I felt guilty for leaving. So much so, that I almost didn’t want to write this post, even though I’d promised to write a story every day for the month of July. Everything at home feels jagged, hot, urgent, and here I was, boarding a plane to Southern Germany.

I’d planned this in advance, months and months ago, I told myself. I’d been invited by a friend and fellow activist from Bavaria to come speak, do a few poems, and present an American-Israeli refusenik & activist’s view from the ground. It’s not as if things began to spiral and then I bought a plane ticket, I told myself. And still, a gnawing guilt. Connected to the fact that it is Germany, of all places (subtext subtext unsubtle subtext)? I dunno. Maybe. That wouldn’t make logical A to B sense, but what does? Maybe connected with the ugly-but-familiar Activist Guilt: you know, the old “if I don’t suffer, then I’m not really in solidarity?”

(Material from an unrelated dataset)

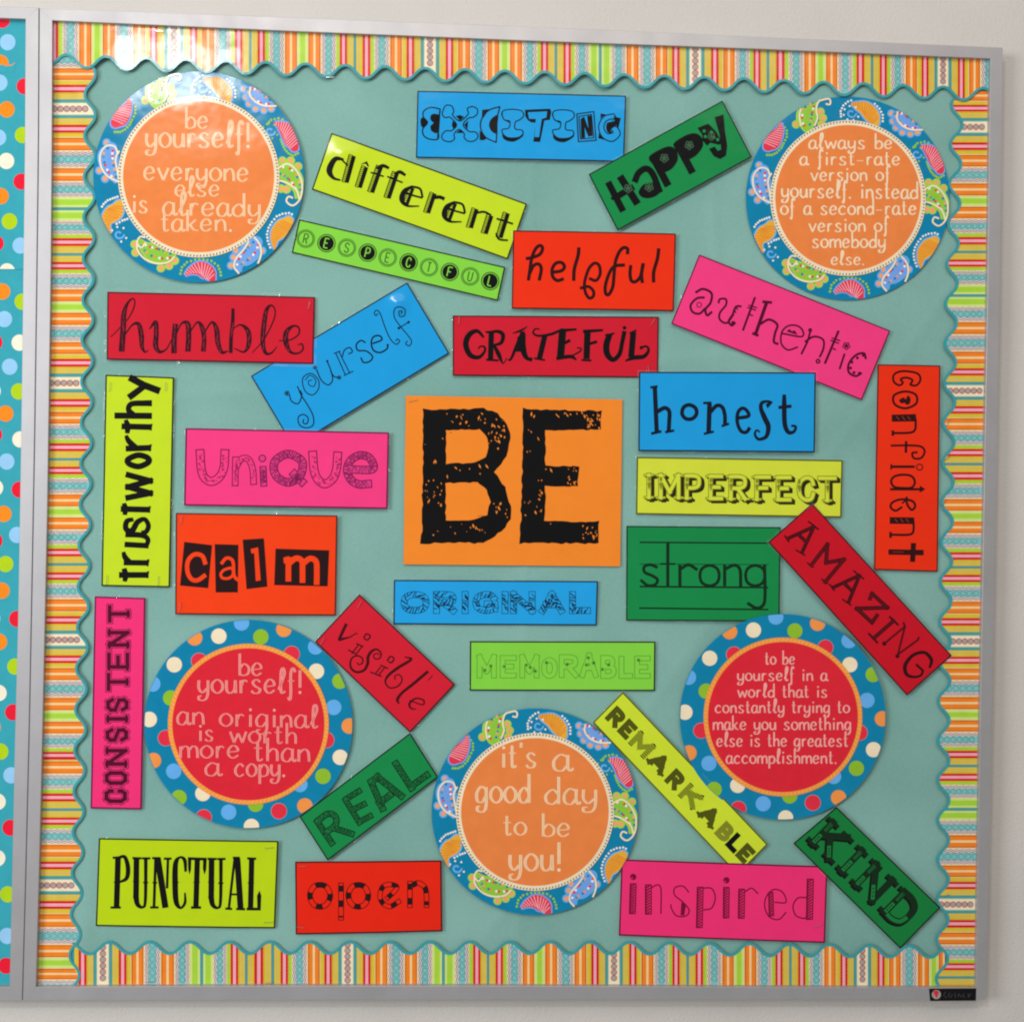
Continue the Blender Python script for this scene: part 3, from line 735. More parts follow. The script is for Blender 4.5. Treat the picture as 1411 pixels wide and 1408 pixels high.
# --- authentic
c = Card(crop(910, 340, 330), '228,47 1355,495 1187,905 63,455', PINK, 'hot pink card reading authentic, tilted, below the upper right paisley circle', h=0.0034, bow=0.0014, border=('wine', 1.6), seed=6, tilt=(-0.0004, 0))
for sp in ('S14 208,270 250,250 300,275 295,330 265,370 275,405 302,385|S13 258,300 215,305 178,345 190,385 230,395 262,365|R14 228,343', 'S12 342,332 350,310 385,310 385,345 350,390 350,430 390,450 430,400|S13 475,352 445,355 425,400 402,440 420,465 440,448|L8 440,350 455,372|L8 428,370 446,390|D12 428,450',
           'L13 557,298 485,495|L8 518,345 568,362|L8 512,358 562,376|L8 525,400 545,408', 'L20 625,330 560,515|L16 600,325 657,330|L16 540,510 577,525|S14 590,455 640,430 688,460 675,510 668,560 692,574',
           'S10 720,512 832,530 835,490 800,465 750,468 715,505 712,570 750,608 808,592|P 742,500 760,485 775,500 790,492 808,520', 'S12 885,490 865,560 830,632|D12 882,492|S12 852,560 905,530 958,548 960,600 938,650|D15 928,675|kD5 928,675',
           'L14 1050,495 968,690|L8 1008,538 1060,555|L8 1002,552 1052,570|L8 1015,600 1035,608', 'L12 1085,630 1055,722|W14 1095,585', 'S13 1210,660 1198,628 1150,640 1110,690 1110,740 1150,762 1185,745|D9 1195,640 1160,655 1128,680 1120,715 1140,742 1172,745'):
    c.letter(sp, 'wine')

# --- yourself
c = Card(crop(340, 380, 290), '28,672 1075,45 1358,520 311,1147', BLUE, 'blue card reading yourself in thin curly letters, half covered by two cards', h=0.0015, bow=0.0012, border=('navy', 1.6), seed=7, swell=((549, 420, 0.0030, 0.0115),))
for sp in ('S8 285,795 300,840 345,857 370,800 358,770|S8 340,742 365,800 410,870 445,940 445,1000 400,1020 355,1000 345,950 380,930 412,955 402,992 378,985 382,962|W11 270,788', 'O7 375,690 430,655 480,700 480,760 440,800 390,770|S6 392,700 425,668 462,700 450,742 418,732 415,705 438,700',
           'S8 468,630 500,700 545,732 575,700 565,640 540,575|S8 562,640 585,675 612,682|W9 458,615 620,683|D8 540,573', 'L7 598,522 660,662|L7 620,512 690,652|L7 585,522 628,505|L7 650,670 715,640|S8 640,545 655,500 690,482 708,510 682,525',
           'S10 795,448 765,435 735,462 745,500 800,505 842,540 828,572 785,582 765,550', 'S11 845,455 905,430 890,403 850,410 835,450 850,500 895,515 940,490 945,465|D8 945,465', 'S7 880,255 865,268 855,250 870,232 895,255 925,340 960,420 1000,460 1025,440 1010,425 1000,438',
           'S7 1035,258 1042,240 1022,242 1025,272 1055,270 1062,232 1030,212 992,225 990,280 1030,340 1080,400 1105,440 1090,470 1066,458 1076,438|L7 1020,352 1085,312|D9 1020,352 1085,312'): c.letter(sp, 'navy')

# --- humble
c = Card(crop(140, 390, 300), '38,58 1383,92 1372,525 33,497', CRIM, 'crimson card reading humble in brushed script, left, with shiny laminate edges', h=0.0032, bow=0.0020, border=('huk', 1.7), seed=8, film_w=0.004)
PAL['scr'] = (150, 30, 52)
def scratch(spec):
    out = spec; rr = random.Random(len(spec))
    for st in spec.split('|'):
        pts = P(st.strip().partition(' ')[2])
        cm_ = catmull(pts)
        for i, p in enumerate(cm_):
            if len(p) > 2 and p[2] > 24 and rr.random() < 0.55 and i + 2 < len(cm_):
                q = cm_[i + 2]; o_ = rr.uniform(-0.28, 0.28) * p[2]
                out += '|*scr*L3.5 %g,%g %g,%g' % (p[0] + o_, p[1], q[0] + o_ * 0.4, q[1] + 6)
    return out
for sp in ('V6 60,350,6 110,300,6 180,220,8 215,140,9 205,102,9 170,130,16 145,200,32 140,300,36 130,445,38|V6 148,340,8 200,272,12 240,268,26 258,340,34 262,410,26 282,448,12 305,435,5',
           'V6 310,300,6 350,255,26 355,330,32 352,410,34 378,447,22 420,430,9 455,370,8|V6 480,265,34 472,350,34 470,457,36', 'V6 485,330,8 520,262,12 558,265,32 565,340,34 560,445,36|V6 572,320,8 622,255,12 652,290,30 665,360,30 660,445,32|V6 668,320,8 715,255,14 745,300,32 755,390,32 782,450,22 822,440,6',
           'V6 852,165,20 850,250,24 840,350,24 838,455,24|V6 848,300,6 900,272,12 948,310,30 955,390,30 925,447,14 860,425,7', 'V6 975,455,5 1050,370,8 1112,250,9 1125,180,9 1100,145,12 1068,180,26 1052,280,32 1045,380,30 1062,452,22 1100,455,12 1138,412,5', 'V6 1148,374,6 1220,370,9 1275,335,10 1278,290,11 1240,280,16 1198,320,32 1195,385,34 1222,445,20 1270,457,12 1305,430,11 1298,396,11 1272,402,7'):
    c.letter(scratch(sp), 'huk')

# --- grateful
c = Card(crop(610, 420, 310), '63,68 1355,76 1350,458 63,445', CRIM, 'crimson card reading GRATEFUL in curly storybook capitals, above the orange centre poster', h=0.0016, bow=0.0012, border=('k', 1.6), seed=9)
for sp in ('V6 258,205,14 215,165,24 165,190,34 145,250,36 172,315,32 225,330,24 262,295,16 262,265,14 235,262,10 222,278,9', 'L34 305,172 300,345|V6 275,175,10 345,168,22 378,190,26 365,240,22 310,255,12|V6 320,250,16 350,310,28 378,368,8 402,335,6|L14 272,345 350,350|L10 268,172 300,168',
           'V6 440,180,6 490,162,14 530,138,6|V6 498,170,16 462,260,20 428,340,16 408,345,9|V6 500,168,30 502,260,40 520,325,30 560,352,14|L14 445,288 510,288|P 470,200 520,180 520,290 455,285|D11 553,340', 'V6 608,155,8 580,152,10 568,178,12 600,195,14 680,185,18 755,152,14|L34 640,195 606,340|L12 572,336 642,348',
           'L46 752,160 738,335|V6 740,162,22 840,155,14|V6 748,250,18 800,222,20|V6 712,338,22 800,325,24 838,345,12|V6 800,325,9 858,295,10 868,275,9 842,270,8', 'L40 908,165 902,340|V6 880,168,22 1005,160,16|V6 905,250,16 968,232,20|L14 870,347 932,350', 'V6 1048,185,36 1027,250,40 1032,310,38 1068,345,30 1108,310,28 1125,240,26 1140,165,28|L12 1018,192 1078,180|D12 1140,145',
           'L38 1195,172 1182,330|V6 1145,352,10 1200,332,28 1260,325,26 1290,290,18 1280,262,14 1242,267,14|D11 1245,270|L12 1172,180 1215,160'): c.letter(sp, 'k')

# --- honest
c = Card(crop(870, 500, 270), '55,65 1328,70 1320,645 50,635', BLUE, 'blue card reading honest, overlapping the crimson and hot pink cards', h=0.0054, bow=0.0028, border=('navy', 1.8), seed=10)
for sp in ('L32 168,172 182,497|L18 136,178 188,170|L20 142,510 216,493|S30 192,348 240,325 272,350 272,420 268,487|L18 242,500 308,487', 'O28 415,303 460,325 468,368 438,402 392,402 365,368 375,322', 'L34 562,295 555,500|L18 516,290 576,288|L18 520,512 592,495|S28 572,350 615,308 655,322 672,380 672,445|L18 648,457 702,438',
           'S26 768,398 842,383 828,342 795,328 765,362 762,430 787,490 825,500 850,470', 'V6 1010,292,26 985,278,18 940,288,26 932,330,30 960,400,38 985,460,36 970,530,28 915,550,22 888,515,18 902,485,14 925,500,12|P 980,330 1020,282 1000,275 965,300', 'V6 1100,228,26 1100,300,34 1104,440,34 1130,500,30 1170,495,22 1182,460,20 1150,452,16|L24 1058,322 1153,312'):
    c.letter(sp, 'navy')

# --- confident
c = Card((1190, 490, 545 / 120), '88,55 480,62 463,1352 65,1340', ORED, 'orange red upright card reading confident downwards, right side', h=0.0017, bow=0.0008, border=('maroon', 1.6), seed=11)
for sp in ('O13 262,98 335,112 355,148 332,185 292,182 305,155 268,138 232,148 245,170 222,186 190,165 186,128 210,105', 'O14 258,225 325,245 328,300 260,330 195,305 190,250|F 222,280 250,262 262,275 276,250 292,268 288,300 268,308 255,295 238,300', 'P 175,370 325,366 332,412 176,414|*brt*L5 205,380 222,402|*brt*L5 240,380 257,402|*brt*L5 275,380 292,402|S14 325,400 322,460 290,482 180,485|L16 182,468 182,502',
           'S13 172,563 300,562 360,570 382,600 360,640 315,642 305,610 335,605|L16 266,535 264,608', 'L16 175,695 320,695|L10 172,678 172,714|R19 350,698', 'O14 300,755 320,790 300,825 240,828 190,820 172,785 195,755 250,745|L15 165,836 355,836|P 352,812 385,836 350,858', 'S14 268,885 272,930 300,965 322,940 300,908 230,900 178,920 170,950 200,970 238,948|L10 262,905 240,925',
           'P 163,1010 315,1012 320,1054 163,1052|*brt*L5 195,1020 212,1042|*brt*L5 230,1020 247,1042|*brt*L5 265,1020 282,1042|S14 312,1042 310,1100 280,1120 165,1120|L16 168,1103 168,1140', 'L34 155,1228 375,1232|L32 312,1172 305,1290|*brt*L4 180,1228 250,1229'):
    PAL.setdefault('brt', (150, 50, 30)); c.letter(sp, 'maroon')

# --- trustworthy
c = Card((130, 500, 4.4), '68,72 483,88 458,1360 43,1352', YG, 'tall yellow green card reading trustworthy upwards, left side', h=0.0018, bow=0.0010, border=('k', 1.9), seed=12)
for sp in ('L36 150,1285 330,1285|V6 180,1245,30 190,1285,36 185,1325,26|P 320,1262 334,1262 326,1306 318,1304', 'L34 178,1210 330,1212|V6 222,1215,34 188,1180,34 176,1145,22|P 320,1190 336,1190 328,1234 318,1232', 'L34 183,1100 330,1108|V6 188,1040,34 290,1045,34 325,1070,30 318,1105,28', 'V6 238,948,24 198,960,32 192,1005,34 228,1018,36 262,965,34 305,948,28 328,985,30 315,1022,30 285,1028,22',
           'L36 160,885 340,890|V6 180,850,26 188,885,36 185,922,26|P 330,868 344,868 336,910 328,908', 'L36 190,675 338,715 205,752 338,790 188,820', 'O36 265,560 322,575 328,602 270,628 212,612 205,585', 'L36 190,520 345,515|V6 255,520,40 210,475,34 192,440,22|P 335,494 350,494 340,538 332,536',
           'L36 165,385 350,390|V6 190,345,24 202,385,38 200,428,26|P 340,370 354,370 346,412 338,410', 'L38 122,320 350,322|V6 238,318,38 208,285,34 225,250,34 300,245,36 350,245,38', 'L42 212,88 300,135 398,172|V6 208,212,40 245,185,40 305,140,36'):
    c.letter(sp, 'k')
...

But now I’m here, and the fact of the matter is that, well, I am here. I cannot write any reports from any ground except for this ground. And from this ground, I report: the air tastes like mountains and crisp summer nostalgia and mountains look like legends and make me want to weep and the raindrops twingling on my skin feels like the sky is weeping on me and I can only look at the Alps and marvel at how wide everything looks.

I can report that I felt tense as the plane landed. I’d never been to Germany before, really. The first thing I noticed in the airport was that there were a lot of women in hijabs. The next thing I noticed was how comfortable seeing them made me feel: as in, Germany of today is fundamentally unlike the Germany of my inherited nightmares. A-salaamu aleikum wa Ramadan Kareem, ya Deutschland.

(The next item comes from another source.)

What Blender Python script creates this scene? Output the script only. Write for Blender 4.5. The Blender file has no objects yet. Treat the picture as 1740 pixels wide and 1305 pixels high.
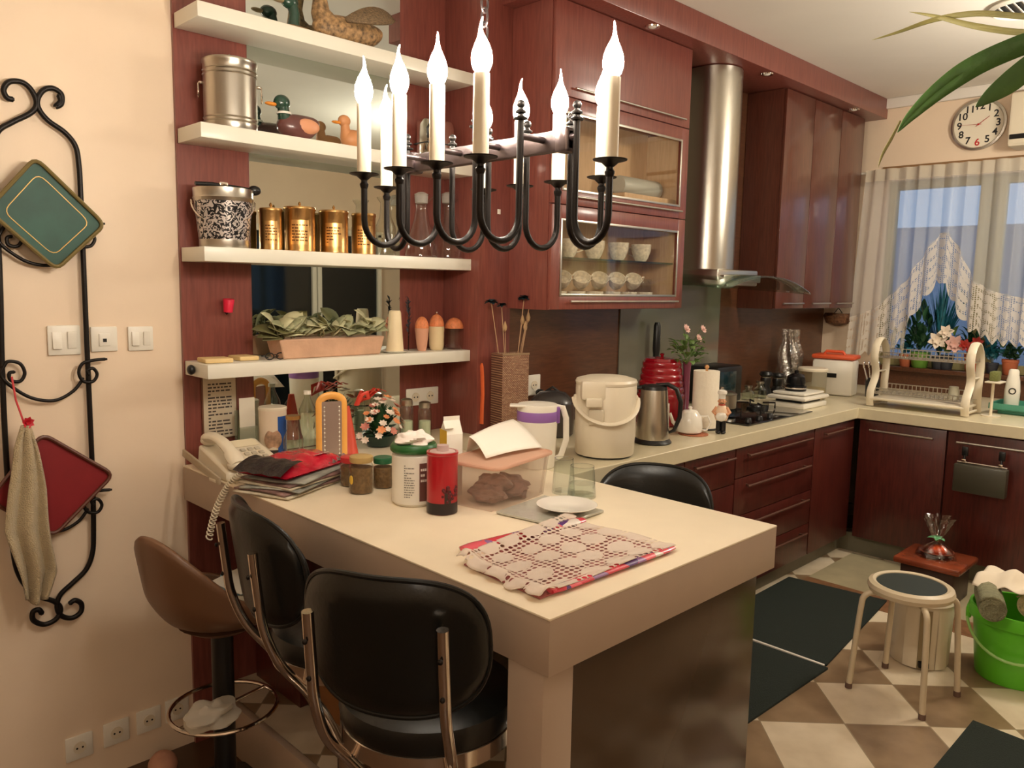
import bpy, bmesh, math, random
from mathutils import Vector, Matrix
random.seed(7)
S = bpy.context.scene
COL = S.collection
PI = math.pi
sin, cos, rad = math.sin, math.cos, math.radians

# ---------------------------------------------------------------- camera
YAW, PITCH, ROLL, FPX = 0.78145276, -0.12345384, 0.01863502, 1350.06
CAM = Vector((0.0, -2.9008, 1.5801))
cy_, sy_ = cos(YAW), sin(YAW)
_f = Vector((sy_*cos(PITCH), cy_*cos(PITCH), sin(PITCH)))
_r = Vector((cy_, -sy_, 0)); _u = _r.cross(_f)
RV = _r*cos(ROLL) + _u*sin(ROLL); UV = -_r*sin(ROLL) + _u*cos(ROLL)
cd = bpy.data.cameras.new('camera'); cam = bpy.data.objects.new('camera', cd); COL.objects.link(cam)
m = Matrix.Identity(4)
for i in range(3):
    m[i][0] = RV[i]; m[i][1] = UV[i]; m[i][2] = -_f[i]; m[i][3] = CAM[i]
cam.matrix_world = m
cd.sensor_width = 36; cd.lens = FPX/1740*36; cd.clip_start = .02; cd.clip_end = 60
S.camera = cam

# ---------------------------------------------------------------- world, lights, exposure
S.view_settings.view_transform = 'Standard'; S.view_settings.look = 'None'
S.view_settings.exposure = EXPOSURE = 1.45; S.view_settings.gamma = 1; S.view_settings.use_curve_mapping = False
w = bpy.data.worlds.new('evening_sky'); S.world = w; w.use_nodes = True
bg = w.node_tree.nodes['Background']; bg.inputs[0].default_value = (.33, .47, .72, 1); bg.inputs[1].default_value = .42
BULB = 94.0          # radiance of the chandelier bulbs
S.cycles.transparent_max_bounces = 20
def area(name, loc, rot, size, power, color, sy=None):
    l = bpy.data.lights.new(name, 'AREA'); l.energy = power; l.color = color; l.size = size
    if sy: l.shape = 'RECTANGLE'; l.size_y = sy
    o = bpy.data.objects.new(name, l); o.location = loc; o.rotation_euler = rot; COL.objects.link(o); return o
WARM = (1, .90, .76)
def globe(name, loc, power, color, r=.16):
    l = bpy.data.lights.new(name, 'POINT'); l.energy = power; l.color = color; l.shadow_soft_size = r
    o = bpy.data.objects.new(name, l); o.location = loc; COL.objects.link(o); return o
globe('dining_fill_light', (-.9, -4.3, 2.35), 11, WARM)  # unseen fill light added behind the camera
globe('kitchen_globe_lamp', (4.3, -2.45, 2.42), 27, (1, .91, .76))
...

I can report that the talk went well, that despite the translation (or perhaps because of it: my friend was an incredibly graceful and tenacious translator) there was real connection in the room, resonance with the man who was a conscientious objector in the 1980s in Germany, love felt from the older woman who said that I must get a lot of strength from my communities, and smiled when I said I did, and the mountains. Ah, the mountains.